Pelo seu lado, a administração também não tem o poder-dever de apurar (oficiosamente) as perdas que não lhe forem comunicadas. O seu poder de agir (e, consequentemente, de apuramento dos factos em que se sustenta a dedução do gasto correspondente) só existe se lhe for dirigida uma pretensão pelo sujeito passivo e pelo meio próprio.

O que, no caso, manifestamente não sucedeu, até porque a Recorrida reconhece expressamente que «não foi efetuada qualquer comunicação» (ver artigo 30.º da douta p.i.).

Pelo que a douta sentença não pode manter-se e deve ser revogada.


◇◇◇


4. Conclusão


4.1. As perdas por imparidade que consistam em desvalorizações excecionais em ativos fixos tangíveis e que conduzam às perdas dos ativos no mesmo período de tributação só podem ser deduzidas para efeitos fiscais se forem aceites pela administração tributária.
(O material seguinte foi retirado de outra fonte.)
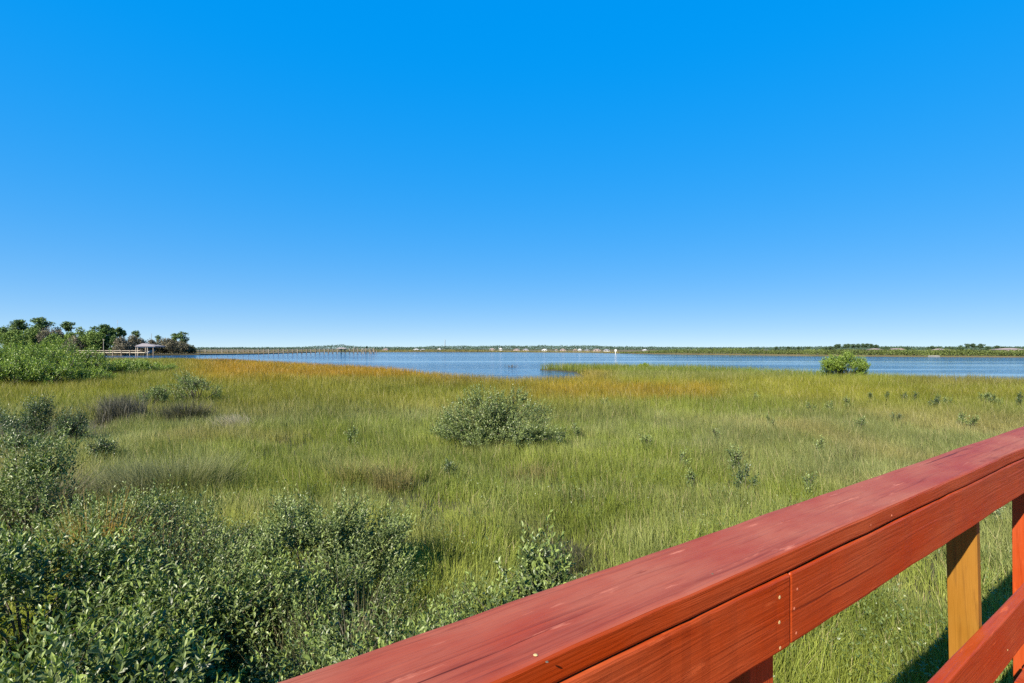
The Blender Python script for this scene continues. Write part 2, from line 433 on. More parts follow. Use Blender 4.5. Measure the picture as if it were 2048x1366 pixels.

4.2. A falta da comunicação prévia a que alude a alínea c) do n.º 3 do artigo 38.º do Código do IRC (antes da sua revogação pela Lei n.º 2/2014, de 16 de janeiro) e do subsequente acompanhamento pela administração da perda do ativo obsta ao reconhecimento desta e, por consequência, a que o valor líquido fiscal do ativo seja aceite como gasto do período.


◇◇◇

5. Decisão

Nos termos e com os fundamentos expostos, acordam os juízes da Secção Tributária do Supremo Tribunal Administrativo em conceder provimento ao recurso, revogar a sentença recorrida e julgar improcedente a impugnação.

Custas em ambas as instâncias pela Recorrida.

D.n.

Lisboa, 10 de maio de 2023. - Nuno Filipe Morgado Teixeira Bastos (relator) - Paula Fernanda Cadilhe Ribeiro - Isabel Cristina Mota Marques da Silva.